Die Bahnreise nach Andermatt UR ist umständlich. Wer von Luzern oder Zürich ins beschauliche Bergdorf möchte, muss drei Mal umsteigen. Seit drei Jahren ist das die Regel. Es ist eine direkte Folge der Eröffnung des neuen Gotthard-Basis-Tunnels.
Samih Sawiris (62) ist unzufrieden mit der Situation. Der ägyptische Geschäftsmann hat mehr als 1 Milliarde Franken in den Ausbau der Region investiert. Ein dreistelliger Millionenbetrag floss in die Erschliessung des Skigebiets. Für Tagestouristen ohne Auto ist die Anreise aber zu mühsam. Drei Mal umsteigen mit Ski, Skischuhen und Skistöcken: Das machen nur eingefleischte Liebhaber der Bahn.
Sawiris nimmt das Heft nun selbst in die Hand. Der Investor hat einen Vertrag mit den SBB abgeschlossen und Züge gemietet, inklusive Personal. Ab Mitte Dezember bis zum Ende der Wintersaison verkehrt jetzt jeden Samstag ein Extra-Zug von Zürich nach Göschenen UR – und zurück. Von dort geht es mit der Matterhorn-Gotthard-Bahn weiter nach Andermatt. Ein Mal umsteigen statt drei Mal.
Ski-Halbtax-Abo für Andermatt
Sawiris lockt mit Kampfpreisen – unterbietet selbst die Tarife von Eurobus und den anderen Bus-Unternehmen. Das Zugticket kommt inklusive Skipass 84 Franken. Halbtax- oder GA-Besitzer erhalten das Päckli für 69 Franken. Das Angebot zielt auf Tagestouristen aus Zürich ab. Statt in die Flumserberge zu gehen, sollen die Unterländer mit Bernhard Russi (71) am Gemsstock Ski fahren.
Zum Vergleich: Nur schon das Skiticket für die Region kostet 84 Franken. Regulär. Aber auch hier geht Sawiris in die Offensive. Die Region Andermatt-Sedrun-Disentis lanciert Mitte Dezember ein Ski-Halbtax-Abo, wie BLICK weiss. Besitzer dieses Abos können beliebig viele Tageskarten zum halben Preis beziehen.

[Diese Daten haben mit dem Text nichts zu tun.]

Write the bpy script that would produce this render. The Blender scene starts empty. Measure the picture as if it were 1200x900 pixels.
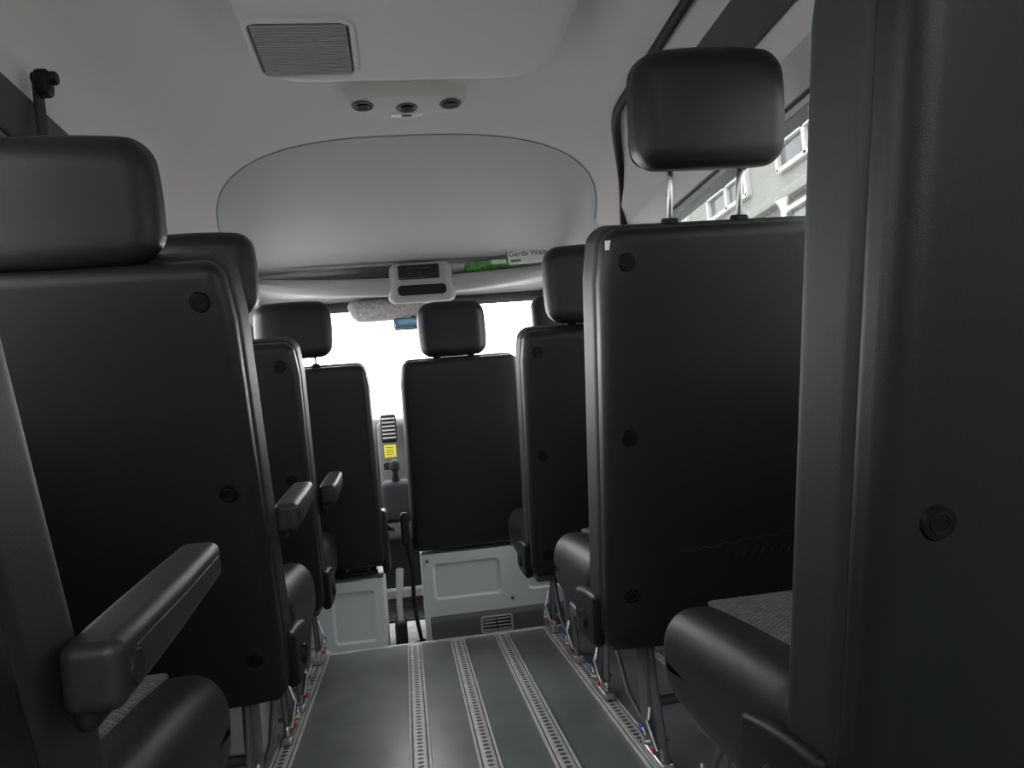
import bpy, bmesh, math, random
from mathutils import Vector, Matrix
random.seed(4)
C = bpy.context.scene.collection
PI = math.pi
CX = 0.09      # centre line of the vehicle
H0 = 0.80      # camera height above the raised floor

# ------------------------------------------------------------------ materials
def mat(name, col, rough=0.5, metal=0.0, bump=0.0, bscale=200.0, var=0.0, vscale=3.0, spec=0.5, coat=0.0, emit=0.0):
    m = bpy.data.materials.new(name); m.use_nodes = True
    nt = m.node_tree; b = nt.nodes['Principled BSDF']
    b.inputs['Base Color'].default_value = (*col, 1)
    b.inputs['Roughness'].default_value = rough
    b.inputs['Metallic'].default_value = metal
    b.inputs['Specular IOR Level'].default_value = spec
    b.inputs['Coat Weight'].default_value = coat
    tc = nt.nodes.new('ShaderNodeTexCoord')
    if bump > 0:
        n = nt.nodes.new('ShaderNodeTexNoise'); n.inputs['Scale'].default_value = bscale; n.inputs['Detail'].default_value = 3
        bp = nt.nodes.new('ShaderNodeBump'); bp.inputs['Strength'].default_value = bump; bp.inputs['Distance'].default_value = 0.002
        nt.links.new(tc.outputs['Object'], n.inputs['Vector']); nt.links.new(n.outputs['Fac'], bp.inputs['Height'])
        nt.links.new(bp.outputs['Normal'], b.inputs['Normal'])
    if var > 0:
        n = nt.nodes.new('ShaderNodeTexNoise'); n.inputs['Scale'].default_value = vscale; n.inputs['Detail'].default_value = 5
        r = nt.nodes.new('ShaderNodeMapRange'); r.inputs['From Min'].default_value = 0.3; r.inputs['From Max'].default_value = 0.7
        r.inputs['To Min'].default_value = 1 - var; r.inputs['To Max'].default_value = 1 + var
        mx = nt.nodes.new('ShaderNodeVectorMath'); mx.operation = 'SCALE'; mx.inputs[0].default_value = col
        nt.links.new(tc.outputs['Object'], n.inputs['Vector']); nt.links.new(n.outputs['Fac'], r.inputs['Value'])
        nt.links.new(r.outputs['Result'], mx.inputs['Scale']); nt.links.new(mx.outputs['Vector'], b.inputs['Base Color'])
    return m

def fabric_mat():
    m = mat('insert_fabric', (.06, .065, .07), .9)
    nt = m.node_tree; b = nt.nodes['Principled BSDF']
    tc = nt.nodes.new('ShaderNodeTexCoord')
    br = nt.nodes.new('ShaderNodeTexBrick'); br.inputs['Scale'].default_value = 42
    br.inputs['Color1'].default_value = (.05, .053, .056, 1); br.inputs['Color2'].default_value = (.13, .135, .14, 1)
    br.inputs['Mortar'].default_value = (.02, .02, .022, 1); br.inputs['Mortar Size'].default_value = .05
    nt.links.new(tc.outputs['Object'], br.inputs['Vector']); nt.links.new(br.outputs['Color'], b.inputs['Base Color'])
    return m

def glass_mat(name, tint, drops=False):
    m = bpy.data.materials.new(name); m.use_nodes = True; nt = m.node_tree; nt.nodes.clear()
    out = nt.nodes.new('ShaderNodeOutputMaterial'); t = nt.nodes.new('ShaderNodeBsdfTransparent'); t.inputs[0].default_value = (*tint, 1)
    g = nt.nodes.new('ShaderNodeBsdfGlossy'); g.inputs['Roughness'].default_value = .03; g.inputs[0].default_value = (.8, .8, .8, 1)
    mx = nt.nodes.new('ShaderNodeMixShader'); mx.inputs[0].default_value = .06
    nt.links.new(t.outputs[0], mx.inputs[1]); nt.links.new(g.outputs[0], mx.inputs[2]); last = mx
    if drops:
        tc = nt.nodes.new('ShaderNodeTexCoord'); v = nt.nodes.new('ShaderNodeTexVoronoi'); v.inputs['Scale'].default_value = 110
        v.inputs['Randomness'].default_value = 1
        nt.links.new(tc.outputs['Object'], v.inputs['Vector'])
        n = nt.nodes.new('ShaderNodeTexNoise'); n.inputs['Scale'].default_value = 14; nt.links.new(tc.outputs['Object'], n.inputs['Vector'])
        mm = nt.nodes.new('ShaderNodeMath'); mm.operation = 'MULTIPLY'; mm.inputs[1].default_value = .42
        nt.links.new(n.outputs['Fac'], mm.inputs[0])
        lt = nt.nodes.new('ShaderNodeMath'); lt.operation = 'LESS_THAN'
        nt.links.new(v.outputs['Distance'], lt.inputs[0]); nt.links.new(mm.outputs[0], lt.inputs[1])
        sc = nt.nodes.new('ShaderNodeMath'); sc.operation = 'MULTIPLY'; sc.inputs[1].default_value = .16
        nt.links.new(lt.outputs[0], sc.inputs[0])
        tr = nt.nodes.new('ShaderNodeBsdfTranslucent'); tr.inputs[0].default_value = (.2, .21, .21, 1)
        m2 = nt.nodes.new('ShaderNodeMixShader'); nt.links.new(sc.outputs[0], m2.inputs[0])
        nt.links.new(mx.outputs[0], m2.inputs[1]); nt.links.new(tr.outputs[0], m2.inputs[2]); last = m2
    nt.links.new(last.outputs[0], out.inputs[0])
    return m

M = dict(
    leather=mat('black_leather', (.009, .0098, .0108), .48, bump=.2, bscale=420, spec=.3),
    leather2=mat('side_leather', (.014, .015, .016), .55, bump=.12, bscale=420, spec=.28),
    shell=mat('seat_shell_plastic', (.006, .0075, .0083), .48, bump=.18, bscale=600, spec=.28),
    plastic=mat('black_plastic', (.006, .0068, .0074), .5, spec=.22),
    cap=mat('cap_plastic', (.002, .002, .0022), .45, spec=.2),
    arm=mat('armrest_plastic', (.014, .015, .016), .45, bump=.12, bscale=500, spec=.35),
    fabric=fabric_mat(),
    chrome=mat('chrome', (.55, .55, .53), .3, 1.0),
    steel=mat('grey_steel', (.09, .095, .10), .5, .3),
    alu=mat('aluminium', (.56, .565, .555), .42, .1, var=.15, vscale=30),
    slot=mat('dark_slot', (.075, .077, .075), .6, .2),
    red=mat('red_plastic', (.45, .04, .03), .4),
    blue=mat('blue_plastic', (.03, .10, .45), .4),
    ceil=mat('headliner', (.745, .732, .715), .85, bump=.15, bscale=300),
    panel=mat('fairing_panel', (.60, .61, .62), .85, bump=.15, bscale=300, spec=.15),
    seam=mat('seam_grey', (.28, .28, .28), .8),
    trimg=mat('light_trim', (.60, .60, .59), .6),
    darktrim=mat('dark_trim', (.06, .061, .062), .8, bump=.3, bscale=300),
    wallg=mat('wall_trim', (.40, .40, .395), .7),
    shelfg=mat('shelf_grey', (.42, .425, .43), .65),
    consg=mat('console_grey', (.40, .405, .41), .65),
    floor=mat('vinyl_floor', (.142, .160, .150), .33, var=.18, vscale=6, bump=.1, bscale=120),
    cabfloor=mat('cab_floor', (.36, .36, .36), .8, var=.3, vscale=9),
    rubber=mat('rubber', (.008, .008, .009), .6, spec=.3),
    white=mat('white_paint', (.64, .67, .665), .45),
    dash=mat('dashboard', (.022, .023, .025), .85, spec=.12),
    dashl=mat('dashboard_light', (.07, .071, .075), .85, spec=.12),
    yellow=mat('yellow_sticker', (.70, .62, .03), .6),
    green=mat('green_paper', (.09, .30, .06), .5, var=.6, vscale=60),
    paper=mat('white_paper', (.80, .80, .78), .6),
    ink=mat('dark_ink', (.02, .08, .05), .6),
    dim=mat('dim_segment', (.02, .035, .03), .6),
    emboss=mat('emboss', (.010, .012, .013), .5, spec=.3),
    lens=mat('lamp_lens', (.85, .85, .83), .25),
    black=mat('gloss_black', (.006, .006, .007), .15),
    mirror=mat('mirror_glass', (.25, .45, .62), .08, 1.0),
    glassd=glass_mat('tinted_glass', (.17, .17, .17)),
    glassr=glass_mat('rainy_tinted_glass', (.115, .118, .116), True),
    glassb=glass_mat('rear_glass', (.30, .31, .32)),
    glassc=glass_mat('cab_side_glass', (.45, .45, .45)),
    glassw=glass_mat('windscreen_glass', (.92, .92, .92)),
    facade=mat('render_wall', (.29, .295, .28), .9, var=.1, vscale=1.2),
    brick=mat('brick', (.34, .23, .18), .9, var=.3, vscale=8),
    pane=mat('window_pane', (.11, .13, .14), .15),
    asphalt=mat('asphalt', (.26, .255, .25), .8, var=.15, vscale=2),
    mottled=mat('mottled_lining', (.40, .39, .38), .9, var=.35, vscale=60),
)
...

«Mit diesem Angebot belohnen wir die wiederkehrenden Gäste», so Sawiris. «Die Verhandlungen mit der SBB haben sich unkompliziert und partnerschaftlich gestaltet», sagt er. Der Ägypter ist «froh», dass bald die Extrazüge fahren und damit eine seit Jahren unbefriedigende Situation entschärft wird.
Das Kalkül von Sawiris
Die Aktion folgt auf eine Reihe von Discount-Angeboten anderer Destinationen. Der Kampf um die Wintertouristen hat sich in den letzten Jahren verschärft. Am weitesten ist die Region Saas-Fee VS gegangen, die im November 2016 ein Saisonabo für den Symbolpreis von 222 Franken verscherbelte. Drei Winter lang versuchte die Walliser Destination, mit Dumping-Preisen zu punkten – und musste letztlich mit einer Millionenspritze aus Österreich gerettet werden.
Sawiris macht eine andere Rechnung. Das von ihm kontrollierte Unternehmen betreibt auch die Bergbahnen in der Region – plus über ein Dutzend Gastrobetriebe am Berg, zwei Restaurants im Dorf, mehrere Hotels in Andermatt und eine Schneesportschule.
Die Überlegung des Investors: Die Hürden für die Anreise in die Region müssen so tief wie möglich sein. Das hilft bei der Auslastung aller anderen Betriebe. So füllen sich die Gaststätten, Hotels und Skischulen auf lange Sicht. Und deshalb macht der Ägypter in diesem Winter auf Staatsbahn: mit Extrazügen und eigenem Ski-Halbtax-Abo.